A bitesize new musical from Barlow & Smith at the VAULT Festival, Lock and Key asks how bloody far will you go to succeed in the office…
“Don’t you use my little red key”
A nippy little thing this, Lock and Key. A new musical from writing duo Barlow & Smith, a couple of cracking musical theatre actresses in Tiffany Graves and Evelyn Hoskins, and the sweaty intimacy of the Pit, one of the VAULT Festival’s less hospitable spaces. It all adds up to something really rather entertaining.
Set in the children’s literature department of a publishing firm, office junior Jess is doing everything she can to impress boss Samantha as the end of her probationary period fast approaches. She’s even missing her birthday party in order to seize a key opportunity but she soon finds out that that is not all she will have to sacrifice to make it to the top.
Billed as a workplace thriller, Adam Lenson’s production flirts with B-movie horror as something of an enjoyable schlockfest emerges. Talking teddy bears and outright gore sit alongside an exploration of modern office culture in AC Smith’s book, which pulls no punches in exposing the hollowness ingrained in much of what is measured as ‘success’.

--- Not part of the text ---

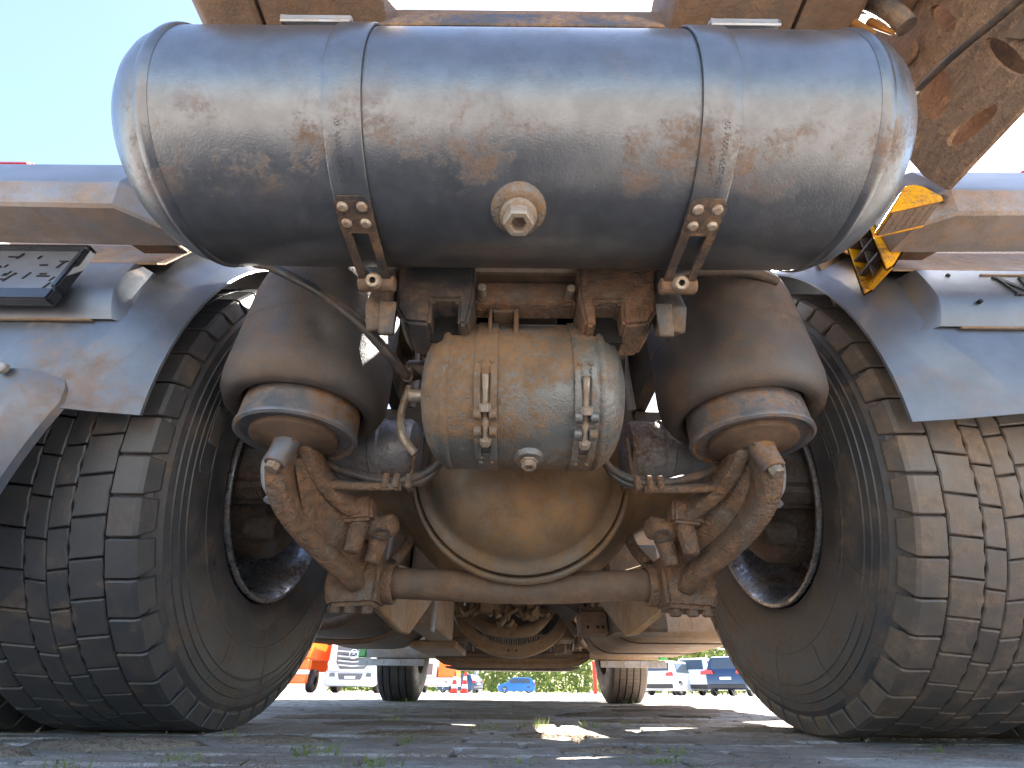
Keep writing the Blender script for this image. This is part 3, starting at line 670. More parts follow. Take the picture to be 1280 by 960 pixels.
# raised marks moulded in the sidewalls: (radius, angle below straight back) -> point
def on_wall(s, r, ang, lift):
    T = [(.27, .132), (.330, .146), (.366, .1525), (.395, .1565), (.42, .1566), (.44, .1545), (.455, .151), (.468, .149)]
    d = T[-1][1]
    for a, b in zip(T, T[1:]):
        if a[0] <= r <= b[0]: d = a[1]+(b[1]-a[1])*(r-a[0])/(b[0]-a[0]); break
    return Vector((s*((.735 if s < 0 else .741)-d-lift), AY-r*math.cos(ang), AZ+r*math.sin(ang)))
def wall_patch(s, pts, lift, name, parent, material='tyre_rubber'):
    m = MB(); n = len(pts); m.add([on_wall(s, r, rad(a), -.001) for r, a in pts]+[on_wall(s, r, rad(a), lift) for r, a in pts], [tuple(range(n, 2*n))]+[(k, (k+1) % n, n+(k+1) % n, n+k) for k in range(n)])
    return m.build(name, material, parent, 0, 20)
mat('letter_rubber', (.13, .135, .14, 1), .5, 0, .3, lin('6a5646'), 20, .15, bump=.3, bumpd=.001)
wall_patch(-1, [(.372, 7.5), (.372, 3.5), (.380, 2.2), (.402, 3.6), (.402, 7.0), (.388, 9)], .0016, 'moulded_mark', tl, 'letter_rubber')
wall_patch(-1, [(.405, 1.8), (.391, 1.0), (.376, 1.6), (.374, -3), (.376, -8.5), (.404, -8.5), (.405, -3)], .0016, 'moulded_mark', tl, 'letter_rubber')
def frame_line(s, r0, r1, a0, a1, parent):
    m = MB(); P = []
    n = 14
    for k in range(n+1): P.append((r1, a0+(a1-a0)*k/n))
    P += [(r1-.004, a1-1.6), (r0+.004, a1-1.6)]
    for k in range(n+1): P.append((r0, a1+(a0-a1)*k/n))
    m.tube([on_wall(s, r, rad(a), .0003) for r, a in P], .0009, 6, 1); return m.build('moulded_frame', 'letter_rubber', parent, 0, 60)
frame_line(-1, .368, .410, 22, -14.5, tl)
frame_line(1, .352, .392, 22, -8, tr_)
text_mesh('REGROOVABLE', .030, .0006, lambda x, y, z: on_wall(1, .362+.0+y*.8, rad(-24)-x/.362, .0006+z), 'moulded_lettering', 'tyre_rubber', tr_)
text_mesh('TUBELESS', .024, .0005, lambda x, y, z: on_wall(-1, .335+y*.8, rad(-42)+x/.335, .0006+z), 'moulded_lettering', 'tyre_rubber', tl)
for s, par in ((-1, tl), (1, tr_)):           # fine cracks and mould seams running across the sidewalls
    for k, (a, r0, r1, sk) in enumerate([(-37, .345, .466, -3), (-74, .37, .47, 4), (8, .40, .468, 2), (-98, .35, .47, -3)]):
        m = MB(); m.tube([on_wall(s, r0+(r1-r0)*t, rad(a+sk*t+math.sin(t*9+k)*.5), .0002) for t in (i/14 for i in range(15))], .0007, 5, 1)
        m.build('mould_seam', 'tyre_rubber', par, 0, 60)
    for k in range(NP):                       # little notches between the shoulder blocks
        pass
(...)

And Bella Barlow’s score impressively weaves together a range of influences to create a lively and cohesive score that is nagging away at earworm territory. Hoskins’ is superb as the dryly funny Jess, apparently unable to resist any temptation, and Graves excels at the unexpected emotional range of Samantha. Plus there’s holepuncher snow which, as anyone who has ever worked as an administrator will tell you, is a pleasure akin to popping bubble wrap.